Spotykam się często na konsultacjach z SYNDROM ODŁOŻONEGO SZCZĘŚCIA.
Co to znaczy? Kogo dotyczy?
Polega on na „odkładaniu szczęścia" na później, stawiając sobie kolejne warunki, od których spełnienia uzależnione jest szczęście. To jak wieczna pogoń bez mety, bo potrzeby i marzenia ciągle rosną. Gonisz za tym co trudno jest osiągnąć, a za czym zawsze tęsknisz. Może tak się dziać nawet do chwili, gdy nic już nie cieszy, przychodzi wypalenie w życiu osobistym, jak i zawodowym.
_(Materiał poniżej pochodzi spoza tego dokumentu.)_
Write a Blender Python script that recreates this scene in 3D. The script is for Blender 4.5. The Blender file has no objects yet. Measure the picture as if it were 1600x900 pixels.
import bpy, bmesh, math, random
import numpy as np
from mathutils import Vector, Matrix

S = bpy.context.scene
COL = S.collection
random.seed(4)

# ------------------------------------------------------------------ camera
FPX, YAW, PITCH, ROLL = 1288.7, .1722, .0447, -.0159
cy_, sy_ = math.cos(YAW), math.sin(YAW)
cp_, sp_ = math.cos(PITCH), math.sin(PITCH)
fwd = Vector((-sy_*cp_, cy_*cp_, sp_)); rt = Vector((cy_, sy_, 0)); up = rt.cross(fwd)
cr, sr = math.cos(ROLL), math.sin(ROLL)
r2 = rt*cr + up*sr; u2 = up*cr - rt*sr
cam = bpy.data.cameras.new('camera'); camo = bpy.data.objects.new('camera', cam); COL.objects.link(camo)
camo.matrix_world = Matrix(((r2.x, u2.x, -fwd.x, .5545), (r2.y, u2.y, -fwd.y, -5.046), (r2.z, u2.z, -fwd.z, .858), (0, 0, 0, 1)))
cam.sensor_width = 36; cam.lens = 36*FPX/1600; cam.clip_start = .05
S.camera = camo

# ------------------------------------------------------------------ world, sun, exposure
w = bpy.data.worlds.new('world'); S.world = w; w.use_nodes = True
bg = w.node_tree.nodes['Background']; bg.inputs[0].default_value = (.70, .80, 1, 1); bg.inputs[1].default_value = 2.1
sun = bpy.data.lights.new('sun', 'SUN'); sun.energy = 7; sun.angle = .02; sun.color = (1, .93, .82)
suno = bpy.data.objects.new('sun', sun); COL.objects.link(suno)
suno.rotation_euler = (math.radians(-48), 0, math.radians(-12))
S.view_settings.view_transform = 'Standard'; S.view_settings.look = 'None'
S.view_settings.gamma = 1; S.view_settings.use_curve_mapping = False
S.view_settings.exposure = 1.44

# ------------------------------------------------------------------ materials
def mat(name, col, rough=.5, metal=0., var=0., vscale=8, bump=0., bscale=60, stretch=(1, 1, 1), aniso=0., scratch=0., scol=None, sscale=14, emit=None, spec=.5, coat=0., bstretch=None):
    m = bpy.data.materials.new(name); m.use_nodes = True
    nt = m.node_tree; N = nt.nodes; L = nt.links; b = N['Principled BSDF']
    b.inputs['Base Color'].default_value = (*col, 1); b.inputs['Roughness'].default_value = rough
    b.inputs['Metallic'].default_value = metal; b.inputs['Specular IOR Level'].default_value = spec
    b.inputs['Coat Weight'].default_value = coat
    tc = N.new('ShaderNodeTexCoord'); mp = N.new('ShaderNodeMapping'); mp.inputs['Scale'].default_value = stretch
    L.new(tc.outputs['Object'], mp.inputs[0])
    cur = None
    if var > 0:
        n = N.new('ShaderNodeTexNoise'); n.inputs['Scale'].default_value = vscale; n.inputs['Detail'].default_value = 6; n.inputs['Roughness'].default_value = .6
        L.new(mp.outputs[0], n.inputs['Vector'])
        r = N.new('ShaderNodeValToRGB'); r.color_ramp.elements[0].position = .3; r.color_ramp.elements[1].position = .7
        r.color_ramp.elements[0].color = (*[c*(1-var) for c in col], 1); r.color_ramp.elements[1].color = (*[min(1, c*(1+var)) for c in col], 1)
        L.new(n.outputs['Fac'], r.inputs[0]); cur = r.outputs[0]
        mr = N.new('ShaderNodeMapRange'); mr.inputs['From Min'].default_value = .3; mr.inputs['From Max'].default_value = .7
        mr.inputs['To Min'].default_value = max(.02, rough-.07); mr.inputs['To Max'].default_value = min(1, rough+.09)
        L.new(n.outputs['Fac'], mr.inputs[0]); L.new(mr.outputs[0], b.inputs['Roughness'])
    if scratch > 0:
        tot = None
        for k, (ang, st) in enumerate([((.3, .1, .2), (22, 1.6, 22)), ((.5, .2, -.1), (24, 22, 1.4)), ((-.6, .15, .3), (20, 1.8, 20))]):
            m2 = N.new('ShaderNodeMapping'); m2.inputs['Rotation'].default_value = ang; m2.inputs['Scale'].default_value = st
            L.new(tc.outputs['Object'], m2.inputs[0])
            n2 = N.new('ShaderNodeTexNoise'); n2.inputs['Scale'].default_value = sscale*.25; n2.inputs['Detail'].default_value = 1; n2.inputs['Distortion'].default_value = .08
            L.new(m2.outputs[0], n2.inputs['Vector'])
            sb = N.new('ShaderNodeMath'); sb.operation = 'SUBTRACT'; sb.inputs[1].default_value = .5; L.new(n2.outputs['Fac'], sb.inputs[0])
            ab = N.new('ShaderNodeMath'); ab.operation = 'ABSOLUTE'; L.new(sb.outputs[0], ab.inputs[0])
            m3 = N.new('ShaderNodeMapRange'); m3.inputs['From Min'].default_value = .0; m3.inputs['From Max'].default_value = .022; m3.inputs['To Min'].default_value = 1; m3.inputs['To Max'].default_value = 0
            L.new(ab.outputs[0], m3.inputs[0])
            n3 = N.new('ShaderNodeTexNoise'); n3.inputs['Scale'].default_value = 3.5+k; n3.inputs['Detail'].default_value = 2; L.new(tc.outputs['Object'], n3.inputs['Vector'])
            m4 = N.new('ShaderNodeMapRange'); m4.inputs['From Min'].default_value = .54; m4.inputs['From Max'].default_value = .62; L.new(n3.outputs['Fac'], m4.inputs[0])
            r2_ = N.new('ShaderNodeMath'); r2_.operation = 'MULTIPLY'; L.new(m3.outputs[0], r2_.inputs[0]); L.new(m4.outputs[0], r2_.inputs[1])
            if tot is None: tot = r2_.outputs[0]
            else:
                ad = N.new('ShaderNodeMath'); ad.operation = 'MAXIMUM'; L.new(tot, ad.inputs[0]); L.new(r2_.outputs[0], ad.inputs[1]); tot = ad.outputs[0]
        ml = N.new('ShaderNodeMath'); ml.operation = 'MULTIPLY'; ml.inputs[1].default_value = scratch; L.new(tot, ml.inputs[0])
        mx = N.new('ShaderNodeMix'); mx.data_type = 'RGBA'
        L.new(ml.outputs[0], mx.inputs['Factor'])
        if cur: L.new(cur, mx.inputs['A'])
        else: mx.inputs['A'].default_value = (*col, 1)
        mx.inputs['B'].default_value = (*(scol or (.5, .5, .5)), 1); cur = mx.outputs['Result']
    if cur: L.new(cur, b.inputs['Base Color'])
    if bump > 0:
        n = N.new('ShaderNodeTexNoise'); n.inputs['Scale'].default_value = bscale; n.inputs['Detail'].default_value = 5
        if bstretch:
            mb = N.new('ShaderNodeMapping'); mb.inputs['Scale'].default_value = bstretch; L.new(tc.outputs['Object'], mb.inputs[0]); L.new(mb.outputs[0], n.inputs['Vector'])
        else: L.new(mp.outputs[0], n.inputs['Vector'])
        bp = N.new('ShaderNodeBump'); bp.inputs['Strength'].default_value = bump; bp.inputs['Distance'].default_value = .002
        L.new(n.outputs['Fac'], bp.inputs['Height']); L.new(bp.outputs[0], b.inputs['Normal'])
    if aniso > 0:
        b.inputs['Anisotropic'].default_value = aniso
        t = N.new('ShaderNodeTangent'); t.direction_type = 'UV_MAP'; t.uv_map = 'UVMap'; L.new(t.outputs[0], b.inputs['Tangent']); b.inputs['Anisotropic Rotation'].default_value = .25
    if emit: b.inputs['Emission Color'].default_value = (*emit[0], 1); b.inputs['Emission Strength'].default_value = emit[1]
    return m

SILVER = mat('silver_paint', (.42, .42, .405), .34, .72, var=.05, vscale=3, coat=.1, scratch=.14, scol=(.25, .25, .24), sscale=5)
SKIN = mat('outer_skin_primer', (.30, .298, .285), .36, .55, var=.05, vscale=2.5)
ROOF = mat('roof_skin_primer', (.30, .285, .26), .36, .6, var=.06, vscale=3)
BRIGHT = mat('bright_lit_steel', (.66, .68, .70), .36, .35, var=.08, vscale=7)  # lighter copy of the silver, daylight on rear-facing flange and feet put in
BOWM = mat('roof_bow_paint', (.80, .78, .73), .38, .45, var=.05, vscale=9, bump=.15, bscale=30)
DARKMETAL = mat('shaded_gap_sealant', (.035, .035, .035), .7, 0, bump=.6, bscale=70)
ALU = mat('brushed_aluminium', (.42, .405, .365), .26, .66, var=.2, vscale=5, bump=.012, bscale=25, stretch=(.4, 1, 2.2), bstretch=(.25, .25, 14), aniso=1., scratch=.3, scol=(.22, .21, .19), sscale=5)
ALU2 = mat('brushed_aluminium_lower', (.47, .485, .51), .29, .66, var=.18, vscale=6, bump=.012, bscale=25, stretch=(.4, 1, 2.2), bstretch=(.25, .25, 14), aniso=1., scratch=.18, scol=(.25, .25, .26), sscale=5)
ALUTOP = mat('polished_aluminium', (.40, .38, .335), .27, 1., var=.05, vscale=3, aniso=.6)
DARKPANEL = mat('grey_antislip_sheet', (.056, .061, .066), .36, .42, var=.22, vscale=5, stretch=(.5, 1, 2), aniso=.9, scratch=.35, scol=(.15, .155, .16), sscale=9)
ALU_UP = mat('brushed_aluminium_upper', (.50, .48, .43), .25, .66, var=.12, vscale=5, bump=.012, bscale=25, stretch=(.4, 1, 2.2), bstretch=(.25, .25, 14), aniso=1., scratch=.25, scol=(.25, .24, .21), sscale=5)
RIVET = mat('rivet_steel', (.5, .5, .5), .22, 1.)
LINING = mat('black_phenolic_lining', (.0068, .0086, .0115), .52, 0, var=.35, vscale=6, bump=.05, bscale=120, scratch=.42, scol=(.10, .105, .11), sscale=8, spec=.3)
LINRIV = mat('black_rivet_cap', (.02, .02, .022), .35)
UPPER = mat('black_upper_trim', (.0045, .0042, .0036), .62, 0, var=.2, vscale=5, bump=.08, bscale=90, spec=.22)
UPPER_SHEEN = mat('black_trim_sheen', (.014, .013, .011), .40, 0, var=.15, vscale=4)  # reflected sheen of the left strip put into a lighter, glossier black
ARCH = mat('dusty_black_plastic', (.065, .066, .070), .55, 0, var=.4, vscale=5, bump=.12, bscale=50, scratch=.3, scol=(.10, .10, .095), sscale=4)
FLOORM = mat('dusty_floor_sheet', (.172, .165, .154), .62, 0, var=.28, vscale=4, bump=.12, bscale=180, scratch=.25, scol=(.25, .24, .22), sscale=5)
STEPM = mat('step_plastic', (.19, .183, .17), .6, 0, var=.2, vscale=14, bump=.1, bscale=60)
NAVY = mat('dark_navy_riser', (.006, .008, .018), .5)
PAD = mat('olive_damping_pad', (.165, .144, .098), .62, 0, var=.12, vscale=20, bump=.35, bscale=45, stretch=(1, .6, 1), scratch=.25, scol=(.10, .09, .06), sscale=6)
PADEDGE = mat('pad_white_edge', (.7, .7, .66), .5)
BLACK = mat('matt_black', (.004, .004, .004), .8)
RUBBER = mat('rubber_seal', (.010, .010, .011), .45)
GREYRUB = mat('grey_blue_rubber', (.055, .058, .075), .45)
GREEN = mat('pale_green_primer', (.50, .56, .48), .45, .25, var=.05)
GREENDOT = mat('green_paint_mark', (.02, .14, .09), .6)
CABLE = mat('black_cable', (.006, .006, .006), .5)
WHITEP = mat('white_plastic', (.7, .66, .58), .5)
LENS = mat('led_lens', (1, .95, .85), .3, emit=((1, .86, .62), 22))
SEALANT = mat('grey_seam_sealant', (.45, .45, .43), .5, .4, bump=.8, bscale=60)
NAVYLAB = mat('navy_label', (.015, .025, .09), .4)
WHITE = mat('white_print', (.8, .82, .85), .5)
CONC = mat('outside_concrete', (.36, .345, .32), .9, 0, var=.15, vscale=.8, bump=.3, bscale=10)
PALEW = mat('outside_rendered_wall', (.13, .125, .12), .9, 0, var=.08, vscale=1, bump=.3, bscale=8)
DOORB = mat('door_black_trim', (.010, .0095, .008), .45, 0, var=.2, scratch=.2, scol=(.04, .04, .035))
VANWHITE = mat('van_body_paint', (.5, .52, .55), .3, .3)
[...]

Czy znasz takich osób, którzy wykazuje tendencje do myślenia „będę szczęśliwa/szczęśliwy dopiero wtedy, gdy": kupię dom, zmienię pracę, nauczę się języka, kupię nowy samochód, schudnę. Przykłady można mnożyć w nieskończoność, ale sens jest jeden — poświęcanie się, odbieranie sobie prawa do szczęścia tu i teraz. Oczekiwanie może być ekscytujące, planowanie szczęśliwej przyszłości daje chwilową satysfakcję, ale jest ryzykowne, ponieważ nigdy nie ma pewności do tego, co może przydarzyć się w życiu.